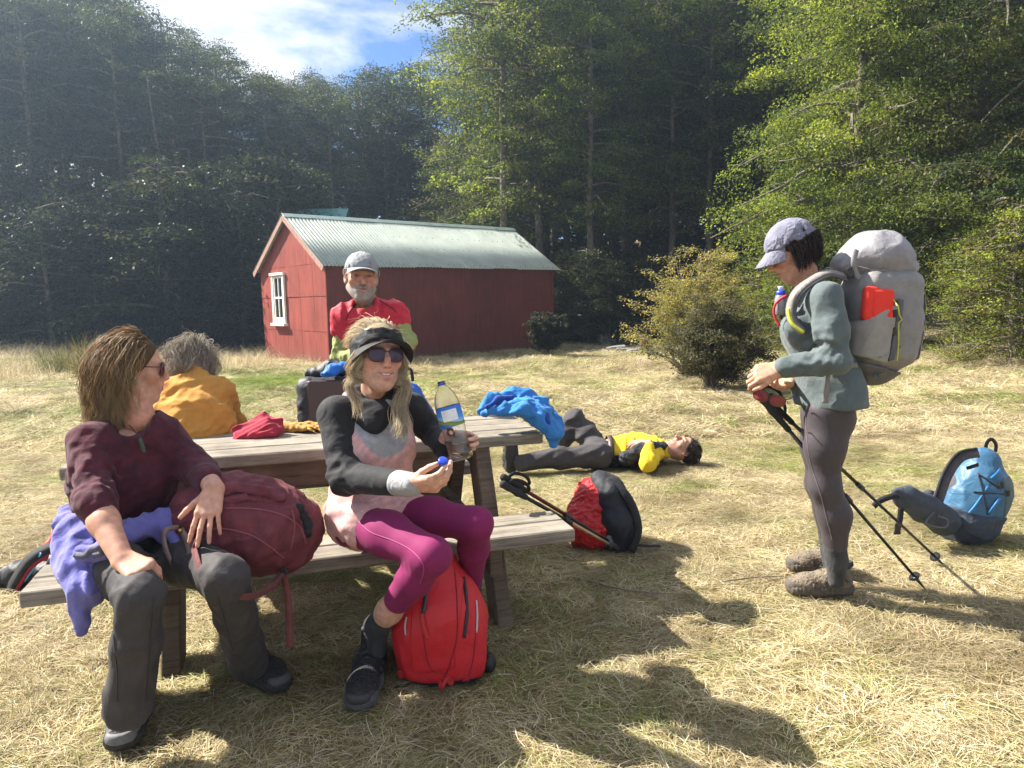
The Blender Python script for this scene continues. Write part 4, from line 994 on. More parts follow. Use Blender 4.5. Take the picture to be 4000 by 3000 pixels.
def hair(fr, seed, n, length, gravity=(0, 0, -1), part=(0.0, .2, 1), region=None, cols=((.1, .06, .03),), tip=None, rad=.0016, curl=.006, stiff=.78, ell=(.083, .104, .090), cen=(0, -.016, .036), vol=1.05, steps=12, jitter=.25, avoid=None, flow=None, frizz=0.0, clump=.16):
    """strands that leave the scalp, follow it and fall"""
    r = np.random.default_rng(seed); g = nrm(fr.dl(gravity)); cen = np.array(cen); ell = np.array(ell); Vs, Fs, Cs, off = [], [], [], 0
    D = r.normal(size=(n * 5, 3)); D /= np.linalg.norm(D, axis=1)[:, None]
    keep = region(D) if region is not None else D[:, 2] > -.1
    D = D[keep][:n]; n = len(D); P = cen + D * ell * .97
    nr_ = D / ell; nr_ /= np.linalg.norm(nr_, axis=1)[:, None]
    pt = np.array(part); fl = P - (cen + pt * ell) if flow is None else flow(D)
    v = fl - nr_ * (fl * nr_).sum(1)[:, None]; v /= np.linalg.norm(v, axis=1)[:, None] + 1e-6; v = v + nr_ * (.12 + .5 * frizz) + r.normal(0, jitter, v.shape) * .5; v /= np.linalg.norm(v, axis=1)[:, None]
    L = length(D, r) if callable(length) else length * r.uniform(.8, 1.1, n); ph = r.uniform(0, 6.28, (n, 2)); cf = r.uniform(.7, 1.3, n)
    K = max(8, n // 22); seeds = P[r.integers(0, n, K)]; cl = np.argmin(((P[:, None] - seeds[None]) ** 2).sum(-1), 1); ph = r.uniform(0, 6.28, (K, 2))[cl] + r.normal(0, .35, (n, 2)); cf = r.uniform(.7, 1.3, K)[cl]
    cn = np.maximum(np.bincount(cl, minlength=K), 1)[:, None]
    path = [P.copy()]; ds = L / steps; lift = vol * r.uniform(.98, 1.12, n)
    for s in range(steps):
        t = s / steps
        v = v * stiff + g[None] * (1 - stiff) * (.4 + t) ; v /= np.linalg.norm(v, axis=1)[:, None]
        wv = np.stack([np.sin(ph[:, 0] + s * .9 * cf), np.cos(ph[:, 1] + s * .8 * cf), np.sin(ph[:, 1] + s * 1.0)], 1) * curl * (s > 1)
        P = P + v * ds[:, None] + wv
        if clump:
            mc = np.stack([np.bincount(cl, P[:, k_], K) for k_ in range(3)], 1) / cn; P = P + (mc[cl] - P) * clump * t
        q = (P - cen) / (ell * lift[:, None]); m = np.linalg.norm(q, axis=1); ins = m < 1
        P[ins] = cen + (q[ins] / m[ins, None]) * (ell * lift[ins, None])
        if avoid is not None: P = avoid(P)
        path.append(P.copy())
    Pth = np.stack(path, 1)                                 # n, steps+1, 3
    T = np.gradient(Pth, axis=1); T /= np.linalg.norm(T, axis=2)[:, :, None] + 1e-9
    ref = np.array((.3, .5, .81)); A = np.cross(T, ref); A /= np.linalg.norm(A, axis=2)[:, :, None] + 1e-9; B = np.cross(T, A)
    w = rad * r.uniform(.6, 1.5, n)[:, None] * (1 - np.linspace(0, 1, steps + 1)[None] ** 2 * .85)
    ring = [Pth + w[:, :, None] * (math.cos(a) * A + math.sin(a) * B) for a in (0, 2.094, 4.189)]
    V = np.stack(ring, 2).reshape(-1, 3); m = steps + 1
    b = (np.arange(n)[:, None, None] * m + np.arange(steps)[None, :, None]) * 3; j = np.arange(3)[None, None]; j2 = (j + 1) % 3
    Q = np.stack([b + j, b + j2, b + 3 + j2, b + 3 + j], -1).reshape(-1, 4)
    c = np.array(cols)[r.integers(0, len(cols), n)] * r.uniform(.7, 1.3, (n, 1)); tt = np.linspace(0, 1, m)[None, :, None]
    cc = np.repeat(c[:, None], m, 1)
    if tip is not None: cc = cc * (1 - tt ** 1.2) + np.array(tip)[None, None] * tt ** 1.2 * r.uniform(.7, 1.2, (n, 1, 1))
    C = np.repeat(cc.reshape(-1, 3), 3, 0)
    return (fr.w(V), [Q]), C
def scalp(fr, col, ell=(.081, .102, .088), cen=(0, -.016, .036), cut=None, res=.005, extra=None):
    S = Sdf(res); S.ell(cen, ell)
    if extra: extra(S)
    for c, n in (cut or []): S.plane(c, n, .01)
    V, F = S.mesh(); return (fr.w(V), F)
def torso(S, hl, hr, sl, sr, rh=.115, rw=.098, rc=.108, ratio=1.32, k=.06, sh=.055, grow=0.0, bend=(0, 0, 0), chest_f=None, bust=0.0, drop=.06):
    mh, ms = (np.asarray(hl) + hr) / 2, (np.asarray(sl) + sr) / 2; side = nrm(nrm(np.asarray(sr) - sl) + nrm(np.asarray(hr) - hl)); up = nrm(ms - mh); L = np.linalg.norm(ms - mh); b = np.asarray(bend, float)
    P = [mh, lerp(mh, ms, .32) + b * .7, lerp(mh, ms, .66) + b, ms - up * drop]
    S.chain(P, [rh + grow, rw + grow, rc + grow, rc * .80 + grow], k, side, ratio)
    S.cone(sl, sr, sh + grow, sh + grow, k)
    if bust and chest_f is not None:
        for s in (-1, 1): S.ball(lerp(mh, ms, .68) + side * s * .072 + np.asarray(chest_f) * (rc * .62), bust + grow, .05)
    return P
def glove_lens(): pass
glass_frame = plain('dark_spectacle_frame', (.03, .02, .018), .3, 0, .2, 30, 0, .6)
def sunglasses(fr, parent, lens_col=(.04, .026, .045), frame_mat=None, wide=.028, zc=.004, y0=.098, temple=True, name='sunglasses'):
    fm = frame_mat or glass_frame; lm = plain('sunglass_lens_%02x' % int(lens_col[0] * 2000), lens_col, .10, 0, .05, 10, 0, .35)
    parts = []; lens = []
    for sx in (-1, 1):
        a = np.linspace(0, 2 * math.pi, 20, endpoint=False); rx, rz = wide, .0245
        rim = np.stack([sx * .033 + rx * np.sign(np.cos(a)) * np.abs(np.cos(a)) ** .75, y0 - .012 * (np.abs(sx * .033 + rx * np.cos(a)) / .06) ** 2, zc + rz * np.sign(np.sin(a)) * np.abs(np.sin(a)) ** .85], 1)
        P = np.vstack([rim, rim[:1]]); V, F = tube(P, .0020, 6, 0, False); parts.append((fr.w(V), F))
        c = rim.mean(0) + V3(0, .004, 0); m = len(rim); V = np.vstack([rim, lerp(rim, c, .5) + V3(0, .002, 0), c, rim - V3(0, .0016, 0)]); i = np.arange(m); i2 = (i + 1) % m
        lens.append((fr.w(V), [np.stack([i, i2, i2 + m, i + m], 1), np.stack([i + m, i2 + m, np.full(m, 2 * m)], 1), np.vstack([np.stack([i2 + 2 * m + 1, i + 2 * m + 1, np.full(m, 2 * m)], 1)])]))
        if temple:
            V, F = tube([(sx * .062, y0 - .015, zc + .012), (sx * .078, .05, zc + .012), (sx * .081, -.01, zc + .010), (sx * .078, -.03, zc - .008)], .0022, 5, 4); parts.append((fr.w(V), F))
    V, F = tube([(-.007, y0 + .001, zc + .010), (0, y0 + .004, zc + .012), (.007, y0 + .001, zc + .010)], .002, 5, 3); parts.append((fr.w(V), F))
    o = obj(name, join(parts), fm, parent)
    for l in lens: obj('lens', l, lm, o)
    return o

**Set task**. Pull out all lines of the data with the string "follow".

**Exercise answer**.
The Blender Python script for this scene continues. Write part 4, from line 994 on. More parts follow. Use Blender 4.5. Take the picture to be 4000 by 3000 pixels.
    """strands that leave the scalp, follow it and fall"""